*Task to carry out*:
Output all of the data below exactly as given.

*Collected data*:

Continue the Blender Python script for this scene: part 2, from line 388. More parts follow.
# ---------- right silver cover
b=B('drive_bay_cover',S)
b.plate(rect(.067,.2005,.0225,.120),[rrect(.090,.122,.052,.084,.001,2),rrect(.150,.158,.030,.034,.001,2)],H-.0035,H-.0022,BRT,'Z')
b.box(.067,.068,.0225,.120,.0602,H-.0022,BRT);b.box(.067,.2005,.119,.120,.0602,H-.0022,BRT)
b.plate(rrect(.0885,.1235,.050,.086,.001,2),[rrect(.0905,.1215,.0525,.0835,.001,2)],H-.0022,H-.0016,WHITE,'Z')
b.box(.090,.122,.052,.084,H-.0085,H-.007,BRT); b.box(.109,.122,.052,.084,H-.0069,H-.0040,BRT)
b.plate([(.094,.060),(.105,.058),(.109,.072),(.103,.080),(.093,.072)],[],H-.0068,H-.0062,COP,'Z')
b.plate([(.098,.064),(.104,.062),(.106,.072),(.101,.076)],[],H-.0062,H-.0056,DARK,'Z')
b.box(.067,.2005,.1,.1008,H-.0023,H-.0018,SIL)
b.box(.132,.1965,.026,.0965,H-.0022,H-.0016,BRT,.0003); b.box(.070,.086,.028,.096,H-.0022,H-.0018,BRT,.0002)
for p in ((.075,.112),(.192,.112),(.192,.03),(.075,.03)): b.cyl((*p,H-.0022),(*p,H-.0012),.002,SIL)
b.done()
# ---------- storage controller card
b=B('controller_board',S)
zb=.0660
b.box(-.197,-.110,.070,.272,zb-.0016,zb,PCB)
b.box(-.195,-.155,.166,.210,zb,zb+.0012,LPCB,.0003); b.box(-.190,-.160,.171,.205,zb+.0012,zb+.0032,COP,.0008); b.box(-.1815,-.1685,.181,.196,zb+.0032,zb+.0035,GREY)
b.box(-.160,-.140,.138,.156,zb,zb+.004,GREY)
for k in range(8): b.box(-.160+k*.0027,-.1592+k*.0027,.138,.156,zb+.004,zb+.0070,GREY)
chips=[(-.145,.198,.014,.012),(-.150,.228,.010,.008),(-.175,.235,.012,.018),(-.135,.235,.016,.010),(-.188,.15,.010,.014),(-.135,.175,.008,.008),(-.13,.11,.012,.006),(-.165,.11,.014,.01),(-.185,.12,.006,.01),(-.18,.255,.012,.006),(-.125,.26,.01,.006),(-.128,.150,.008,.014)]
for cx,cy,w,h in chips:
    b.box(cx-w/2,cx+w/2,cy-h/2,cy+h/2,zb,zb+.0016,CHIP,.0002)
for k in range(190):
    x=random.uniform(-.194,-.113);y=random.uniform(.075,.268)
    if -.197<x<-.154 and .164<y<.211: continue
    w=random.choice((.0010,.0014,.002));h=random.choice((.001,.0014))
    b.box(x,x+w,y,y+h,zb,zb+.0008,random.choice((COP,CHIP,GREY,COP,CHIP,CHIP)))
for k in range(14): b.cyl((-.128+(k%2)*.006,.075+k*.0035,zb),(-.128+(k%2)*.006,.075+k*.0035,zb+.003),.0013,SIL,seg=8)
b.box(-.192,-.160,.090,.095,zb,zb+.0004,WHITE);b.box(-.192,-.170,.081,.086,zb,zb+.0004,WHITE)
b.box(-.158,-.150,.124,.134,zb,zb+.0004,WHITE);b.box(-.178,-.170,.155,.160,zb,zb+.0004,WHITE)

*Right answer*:
Continue the Blender Python script for this scene: part 2, from line 388. More parts follow.
# ---------- right silver cover
b=B('drive_bay_cover',S)
b.plate(rect(.067,.2005,.0225,.120),[rrect(.090,.122,.052,.084,.001,2),rrect(.150,.158,.030,.034,.001,2)],H-.0035,H-.0022,BRT,'Z')
b.box(.067,.068,.0225,.120,.0602,H-.0022,BRT);b.box(.067,.2005,.119,.120,.0602,H-.0022,BRT)
b.plate(rrect(.0885,.1235,.050,.086,.001,2),[rrect(.0905,.1215,.0525,.0835,.001,2)],H-.0022,H-.0016,WHITE,'Z')
b.box(.090,.122,.052,.084,H-.0085,H-.007,BRT); b.box(.109,.122,.052,.084,H-.0069,H-.0040,BRT)
b.plate([(.094,.060),(.105,.058),(.109,.072),(.103,.080),(.093,.072)],[],H-.0068,H-.0062,COP,'Z')
b.plate([(.098,.064),(.104,.062),(.106,.072),(.101,.076)],[],H-.0062,H-.0056,DARK,'Z')
b.box(.067,.2005,.1,.1008,H-.0023,H-.0018,SIL)
b.box(.132,.1965,.026,.0965,H-.0022,H-.0016,BRT,.0003); b.box(.070,.086,.028,.096,H-.0022,H-.0018,BRT,.0002)
for p in ((.075,.112),(.192,.112),(.192,.03),(.075,.03)): b.cyl((*p,H-.0022),(*p,H-.0012),.002,SIL)
b.done()
# ---------- storage controller card
b=B('controller_board',S)
zb=.0660
b.box(-.197,-.110,.070,.272,zb-.0016,zb,PCB)
b.box(-.195,-.155,.166,.210,zb,zb+.0012,LPCB,.0003); b.box(-.190,-.160,.171,.205,zb+.0012,zb+.0032,COP,.0008); b.box(-.1815,-.1685,.181,.196,zb+.0032,zb+.0035,GREY)
b.box(-.160,-.140,.138,.156,zb,zb+.004,GREY)
for k in range(8): b.box(-.160+k*.0027,-.1592+k*.0027,.138,.156,zb+.004,zb+.0070,GREY)
chips=[(-.145,.198,.014,.012),(-.150,.228,.010,.008),(-.175,.235,.012,.018),(-.135,.235,.016,.010),(-.188,.15,.010,.014),(-.135,.175,.008,.008),(-.13,.11,.012,.006),(-.165,.11,.014,.01),(-.185,.12,.006,.01),(-.18,.255,.012,.006),(-.125,.26,.01,.006),(-.128,.150,.008,.014)]
for cx,cy,w,h in chips:
    b.box(cx-w/2,cx+w/2,cy-h/2,cy+h/2,zb,zb+.0016,CHIP,.0002)
for k in range(190):
    x=random.uniform(-.194,-.113);y=random.uniform(.075,.268)
    if -.197<x<-.154 and .164<y<.211: continue
    w=random.choice((.0010,.0014,.002));h=random.choice((.001,.0014))
    b.box(x,x+w,y,y+h,zb,zb+.0008,random.choice((COP,CHIP,GREY,COP,CHIP,CHIP)))
for k in range(14): b.cyl((-.128+(k%2)*.006,.075+k*.0035,zb),(-.128+(k%2)*.006,.075+k*.0035,zb+.003),.0013,SIL,seg=8)
b.box(-.192,-.160,.090,.095,zb,zb+.0004,WHITE);b.box(-.192,-.170,.081,.086,zb,zb+.0004,WHITE)
b.box(-.158,-.150,.124,.134,zb,zb+.0004,WHITE);b.box(-.178,-.170,.155,.160,zb,zb+.0004,WHITE)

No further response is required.